» **Instruction**:
Look through the material and copy each line holding "append".

» **Source material**:
^^^^
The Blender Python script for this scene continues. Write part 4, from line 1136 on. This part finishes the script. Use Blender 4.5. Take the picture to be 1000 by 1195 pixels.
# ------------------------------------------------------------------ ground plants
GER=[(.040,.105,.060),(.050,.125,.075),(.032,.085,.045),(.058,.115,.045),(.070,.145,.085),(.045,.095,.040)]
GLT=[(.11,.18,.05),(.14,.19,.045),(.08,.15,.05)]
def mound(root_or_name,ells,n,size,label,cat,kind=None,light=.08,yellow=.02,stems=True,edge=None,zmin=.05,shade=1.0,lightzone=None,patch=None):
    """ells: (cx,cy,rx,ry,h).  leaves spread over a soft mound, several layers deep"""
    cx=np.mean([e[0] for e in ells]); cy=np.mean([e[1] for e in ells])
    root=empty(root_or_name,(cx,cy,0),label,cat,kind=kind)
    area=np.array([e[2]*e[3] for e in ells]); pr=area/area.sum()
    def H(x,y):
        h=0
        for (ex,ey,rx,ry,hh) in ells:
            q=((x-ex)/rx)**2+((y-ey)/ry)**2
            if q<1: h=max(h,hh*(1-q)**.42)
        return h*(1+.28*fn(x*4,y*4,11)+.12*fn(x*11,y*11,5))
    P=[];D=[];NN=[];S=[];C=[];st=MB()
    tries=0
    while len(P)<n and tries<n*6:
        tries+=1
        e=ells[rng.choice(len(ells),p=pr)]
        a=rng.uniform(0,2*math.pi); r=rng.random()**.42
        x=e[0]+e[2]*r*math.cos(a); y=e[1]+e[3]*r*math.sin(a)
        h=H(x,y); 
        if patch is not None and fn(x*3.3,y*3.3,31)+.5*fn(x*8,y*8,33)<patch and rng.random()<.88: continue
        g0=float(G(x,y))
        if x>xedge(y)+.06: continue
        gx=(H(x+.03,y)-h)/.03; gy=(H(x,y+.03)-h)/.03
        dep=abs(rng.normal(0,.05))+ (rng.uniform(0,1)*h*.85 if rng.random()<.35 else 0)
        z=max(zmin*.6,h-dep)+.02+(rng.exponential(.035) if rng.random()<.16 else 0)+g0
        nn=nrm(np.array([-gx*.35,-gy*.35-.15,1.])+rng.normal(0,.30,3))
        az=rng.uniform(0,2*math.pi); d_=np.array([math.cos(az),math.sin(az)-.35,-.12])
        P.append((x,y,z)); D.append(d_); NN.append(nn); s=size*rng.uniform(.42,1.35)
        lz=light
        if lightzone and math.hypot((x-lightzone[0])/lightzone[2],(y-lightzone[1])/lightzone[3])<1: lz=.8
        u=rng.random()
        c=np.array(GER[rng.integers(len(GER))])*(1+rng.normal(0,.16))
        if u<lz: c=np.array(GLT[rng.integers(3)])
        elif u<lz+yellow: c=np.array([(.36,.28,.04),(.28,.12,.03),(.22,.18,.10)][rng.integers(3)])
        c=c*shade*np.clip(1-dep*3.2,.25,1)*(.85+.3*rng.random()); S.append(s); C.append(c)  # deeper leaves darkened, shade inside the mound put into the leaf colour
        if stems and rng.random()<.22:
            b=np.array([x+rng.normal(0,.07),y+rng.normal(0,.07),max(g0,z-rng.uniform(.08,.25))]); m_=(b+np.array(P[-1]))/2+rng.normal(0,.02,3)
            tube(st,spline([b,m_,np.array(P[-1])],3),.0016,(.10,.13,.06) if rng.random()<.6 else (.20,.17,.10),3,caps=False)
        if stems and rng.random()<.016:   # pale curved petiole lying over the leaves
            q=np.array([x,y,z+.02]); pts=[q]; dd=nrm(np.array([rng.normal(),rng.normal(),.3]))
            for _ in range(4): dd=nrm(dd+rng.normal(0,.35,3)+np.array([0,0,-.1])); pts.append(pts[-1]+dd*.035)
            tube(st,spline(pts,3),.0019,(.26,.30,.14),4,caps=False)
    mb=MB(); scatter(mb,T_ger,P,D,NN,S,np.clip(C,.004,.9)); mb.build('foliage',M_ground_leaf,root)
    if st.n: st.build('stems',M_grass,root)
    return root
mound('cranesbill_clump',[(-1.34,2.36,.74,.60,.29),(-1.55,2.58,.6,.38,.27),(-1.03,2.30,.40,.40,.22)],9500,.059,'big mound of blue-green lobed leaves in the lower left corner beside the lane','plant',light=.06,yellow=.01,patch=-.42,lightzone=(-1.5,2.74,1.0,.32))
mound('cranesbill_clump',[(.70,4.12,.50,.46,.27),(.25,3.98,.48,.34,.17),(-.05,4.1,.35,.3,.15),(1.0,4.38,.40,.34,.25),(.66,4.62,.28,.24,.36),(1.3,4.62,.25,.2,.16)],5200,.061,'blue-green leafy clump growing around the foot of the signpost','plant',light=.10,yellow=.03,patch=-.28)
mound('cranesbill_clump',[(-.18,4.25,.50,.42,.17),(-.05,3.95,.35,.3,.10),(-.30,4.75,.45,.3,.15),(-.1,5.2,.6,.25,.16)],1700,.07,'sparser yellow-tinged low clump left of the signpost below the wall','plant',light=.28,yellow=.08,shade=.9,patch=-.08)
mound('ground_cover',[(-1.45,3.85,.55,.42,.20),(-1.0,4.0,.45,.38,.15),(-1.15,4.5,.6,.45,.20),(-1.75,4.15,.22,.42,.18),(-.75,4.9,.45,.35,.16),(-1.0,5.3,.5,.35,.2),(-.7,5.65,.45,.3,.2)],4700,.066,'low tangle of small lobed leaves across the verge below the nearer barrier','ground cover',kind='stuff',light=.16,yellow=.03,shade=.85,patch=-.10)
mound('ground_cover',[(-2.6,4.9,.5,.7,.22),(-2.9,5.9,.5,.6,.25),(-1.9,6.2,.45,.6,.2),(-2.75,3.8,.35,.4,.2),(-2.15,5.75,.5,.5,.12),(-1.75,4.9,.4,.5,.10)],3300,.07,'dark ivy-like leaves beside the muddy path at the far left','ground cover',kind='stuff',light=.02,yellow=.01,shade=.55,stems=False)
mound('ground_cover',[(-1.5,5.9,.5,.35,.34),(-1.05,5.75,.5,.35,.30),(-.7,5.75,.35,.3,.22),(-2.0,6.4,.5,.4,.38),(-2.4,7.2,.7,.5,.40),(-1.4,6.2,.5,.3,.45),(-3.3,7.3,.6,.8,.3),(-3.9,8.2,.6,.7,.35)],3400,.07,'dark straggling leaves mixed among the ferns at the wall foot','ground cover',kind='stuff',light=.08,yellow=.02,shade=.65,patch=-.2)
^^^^
» **Expected output**:
        P.append((x,y,z)); D.append(d_); NN.append(nn); s=size*rng.uniform(.42,1.35)
        c=c*shade*np.clip(1-dep*3.2,.25,1)*(.85+.3*rng.random()); S.append(s); C.append(c)  # deeper leaves darkened, shade inside the mound put into the leaf colour
            for _ in range(4): dd=nrm(dd+rng.normal(0,.35,3)+np.array([0,0,-.1])); pts.append(pts[-1]+dd*.035)